Meeting Held at USC Viterbi on International MURI and BARI Initiatives Led by Maryam Shanechi

| March 18, 2019

60 scientists from 12 universities and government labs came together to hear about a MURI initiative on brain-computer interfaces and to kick-off a new BARI initiative on AI.

Maryam Shanechi, MURI, BARI

Shanechi with Frederick Gregory, program manager at the Army Research Office, at the event she hosted at USC Viterbi for MURI and BARI researchers. (PHOTO CREDIT: USC Viterbi)

In February 2019, professor Maryam Shanechi, an Andrew and Erna Viterbi Early Career Chair in Electrical Engineering in the Ming Hsieh Department of Electrical and Computer Engineering led a 3-day meeting to highlight progress made on the joint US-UK multidisciplinary University Research Initiative (MURI). Shanechi, who also leads the MURI, hosted over 60 scientists representing 12 world-renowned universities, various government labs in the US and UK, and NATO, with expertise in areas spanning engineering, computer science, AI, and neuroscience.

In addition to presenting progress on the MURI, the event kicked-off a new Bilateral Academic Research Initiative (BARI) between the UK and US, which is led on the UK side by Riccardo Poli of the University of Essex and on the US side by Shanechi.
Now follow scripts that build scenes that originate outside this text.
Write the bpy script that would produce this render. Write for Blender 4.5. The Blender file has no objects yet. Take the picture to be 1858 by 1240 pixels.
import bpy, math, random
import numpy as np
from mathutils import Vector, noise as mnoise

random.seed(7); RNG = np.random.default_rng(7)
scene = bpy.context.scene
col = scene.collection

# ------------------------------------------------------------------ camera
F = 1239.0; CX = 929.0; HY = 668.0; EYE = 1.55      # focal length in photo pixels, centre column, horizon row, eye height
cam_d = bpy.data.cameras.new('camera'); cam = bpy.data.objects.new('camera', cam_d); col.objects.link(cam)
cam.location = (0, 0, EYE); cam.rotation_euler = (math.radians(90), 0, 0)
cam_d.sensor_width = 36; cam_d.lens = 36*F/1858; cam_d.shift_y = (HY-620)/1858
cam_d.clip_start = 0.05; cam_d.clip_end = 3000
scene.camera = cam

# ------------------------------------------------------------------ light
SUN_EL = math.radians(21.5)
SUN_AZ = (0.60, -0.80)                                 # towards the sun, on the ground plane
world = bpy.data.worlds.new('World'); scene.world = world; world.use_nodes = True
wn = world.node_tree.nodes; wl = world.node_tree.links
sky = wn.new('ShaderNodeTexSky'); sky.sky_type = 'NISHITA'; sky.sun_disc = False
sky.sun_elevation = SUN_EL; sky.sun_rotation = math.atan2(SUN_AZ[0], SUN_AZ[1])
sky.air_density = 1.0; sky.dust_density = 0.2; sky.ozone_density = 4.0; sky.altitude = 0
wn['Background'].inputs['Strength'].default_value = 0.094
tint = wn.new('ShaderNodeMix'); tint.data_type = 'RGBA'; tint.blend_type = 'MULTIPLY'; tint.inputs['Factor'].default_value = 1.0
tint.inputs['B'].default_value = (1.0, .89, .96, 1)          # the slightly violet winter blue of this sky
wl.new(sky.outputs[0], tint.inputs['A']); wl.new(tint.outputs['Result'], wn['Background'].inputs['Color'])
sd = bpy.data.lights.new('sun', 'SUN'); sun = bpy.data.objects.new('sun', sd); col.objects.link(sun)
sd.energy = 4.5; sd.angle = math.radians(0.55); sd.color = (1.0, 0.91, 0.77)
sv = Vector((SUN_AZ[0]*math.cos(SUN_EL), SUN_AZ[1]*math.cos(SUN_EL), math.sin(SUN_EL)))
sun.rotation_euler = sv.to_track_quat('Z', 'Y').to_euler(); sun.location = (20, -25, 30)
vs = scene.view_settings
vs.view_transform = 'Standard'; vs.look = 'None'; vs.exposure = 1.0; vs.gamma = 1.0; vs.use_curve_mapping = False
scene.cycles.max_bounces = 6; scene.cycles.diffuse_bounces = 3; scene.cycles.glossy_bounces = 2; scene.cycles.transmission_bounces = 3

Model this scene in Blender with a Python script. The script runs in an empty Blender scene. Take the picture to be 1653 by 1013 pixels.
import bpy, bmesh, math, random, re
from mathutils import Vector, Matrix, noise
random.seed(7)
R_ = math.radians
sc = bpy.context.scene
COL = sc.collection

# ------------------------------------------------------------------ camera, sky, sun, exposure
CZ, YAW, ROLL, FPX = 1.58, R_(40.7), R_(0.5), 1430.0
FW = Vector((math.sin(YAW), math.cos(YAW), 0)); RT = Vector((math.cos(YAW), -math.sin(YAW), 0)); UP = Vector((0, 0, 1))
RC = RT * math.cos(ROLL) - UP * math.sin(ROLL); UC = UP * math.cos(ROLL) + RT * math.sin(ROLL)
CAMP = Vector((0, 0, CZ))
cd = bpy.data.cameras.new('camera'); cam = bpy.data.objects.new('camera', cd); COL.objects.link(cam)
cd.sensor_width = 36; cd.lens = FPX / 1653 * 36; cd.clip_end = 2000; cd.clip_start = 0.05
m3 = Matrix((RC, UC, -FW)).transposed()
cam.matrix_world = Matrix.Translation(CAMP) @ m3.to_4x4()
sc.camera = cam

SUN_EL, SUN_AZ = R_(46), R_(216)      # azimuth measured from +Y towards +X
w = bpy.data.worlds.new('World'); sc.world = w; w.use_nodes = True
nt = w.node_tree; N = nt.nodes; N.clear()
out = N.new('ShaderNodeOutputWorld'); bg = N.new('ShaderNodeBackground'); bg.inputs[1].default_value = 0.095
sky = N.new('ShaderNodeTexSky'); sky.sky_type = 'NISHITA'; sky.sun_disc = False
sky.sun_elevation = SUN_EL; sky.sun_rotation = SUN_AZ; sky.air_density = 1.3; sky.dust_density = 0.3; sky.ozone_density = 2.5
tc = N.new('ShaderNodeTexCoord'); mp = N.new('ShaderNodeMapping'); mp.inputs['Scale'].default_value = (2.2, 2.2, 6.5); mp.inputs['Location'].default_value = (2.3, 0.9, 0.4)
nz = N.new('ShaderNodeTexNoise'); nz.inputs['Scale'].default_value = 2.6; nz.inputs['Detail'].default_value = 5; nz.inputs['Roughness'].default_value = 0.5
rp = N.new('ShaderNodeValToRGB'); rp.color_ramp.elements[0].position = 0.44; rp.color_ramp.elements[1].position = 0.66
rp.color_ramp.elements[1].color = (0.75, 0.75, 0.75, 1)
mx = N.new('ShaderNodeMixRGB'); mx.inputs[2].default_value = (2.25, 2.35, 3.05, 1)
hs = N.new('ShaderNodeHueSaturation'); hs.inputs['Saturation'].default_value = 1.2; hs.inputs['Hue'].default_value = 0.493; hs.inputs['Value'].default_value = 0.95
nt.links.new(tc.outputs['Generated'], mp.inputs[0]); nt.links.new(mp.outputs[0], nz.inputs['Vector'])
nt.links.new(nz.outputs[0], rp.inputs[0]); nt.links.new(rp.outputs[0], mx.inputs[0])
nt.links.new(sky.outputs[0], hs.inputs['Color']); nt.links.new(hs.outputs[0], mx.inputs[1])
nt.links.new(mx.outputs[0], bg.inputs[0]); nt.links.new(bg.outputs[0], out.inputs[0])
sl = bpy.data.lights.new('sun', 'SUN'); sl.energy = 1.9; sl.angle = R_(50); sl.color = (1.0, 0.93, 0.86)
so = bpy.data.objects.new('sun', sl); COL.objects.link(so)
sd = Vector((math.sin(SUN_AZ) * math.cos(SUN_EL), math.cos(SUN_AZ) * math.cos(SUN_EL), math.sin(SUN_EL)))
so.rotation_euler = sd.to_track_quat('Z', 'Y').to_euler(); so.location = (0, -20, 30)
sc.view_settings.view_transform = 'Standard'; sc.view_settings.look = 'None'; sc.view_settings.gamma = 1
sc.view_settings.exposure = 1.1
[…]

Both programs are funded jointly by US DoD and UK MoD.  “We are very excited by the collective progress our team has made over the past 2 years on MURI and that it led to DoD and MoD entrusting us with the new BARI initiative,” said Shanechi. “Our progress has been enabled by a truly interdisciplinary collaboration across our international team whose diverse expertise spans from machine learning to neural engineering to neuroscience.”


Our progress has been enabled by a truly interdisciplinary collaboration across our international team whose diverse expertise spans from machine learning to neural engineering to neuroscience.”

– Maryam Shanechi


With Shanechi as PI and with a funding of $11.25M, the MURI aims to develop next-generation multiscale brain-computer interfaces (BCIs) to enhance human decision-making capabilities. Shanechi and her team have developed new methodologies of modeling brain activity across multiple spatial and temporal scales to better understand the neural basis of decision-making. They have also used these methodologies to optimize multisensory information presentation to subjects to enhance their decision-making. The team includes faculty from UC Berkeley, Duke University, New York University, Cold Spring Harbor Lab, Harvard University, University of Essex, Imperial College London, and University College London, whose expertise spans machine learning, signal processing, neural engineering, computational neuroscience, and neurophysiology.

The BARI was implemented last month to develop a novel architecture in which humans team up with AI agent counterparts in group decision-making. These human/AI teams can outperform any individual, whether human or AI. A unique and promising aspect of the architecture is the use of BCIs to facilitate how teams are organized by decoding the human participants’ mental states and trust in AI and other human team members. Under Shanechi’s leadership, the US team consists of UC Professor Mike Jordan of UC Berkeley, Professor Kristina Simonyan of Harvard University, and Farid Hamzesichani of the University of Massachusetts. The UK team is made up of Professors Riccardo Poli and Luca Citi of the University of Essex and Professor Nick Yeung of Oxford University. The funding for BARI totals $3M on the US side and £1.5M on the UK side over 3 years.

“In MURI, we are moving toward multiscale BCIs that can improve decision making in individuals humans.” Shanechi said. “BARI provides the opportunity to also move toward improving decision making in human-AI teams and to advance AI technologies by combining them with BCIs.”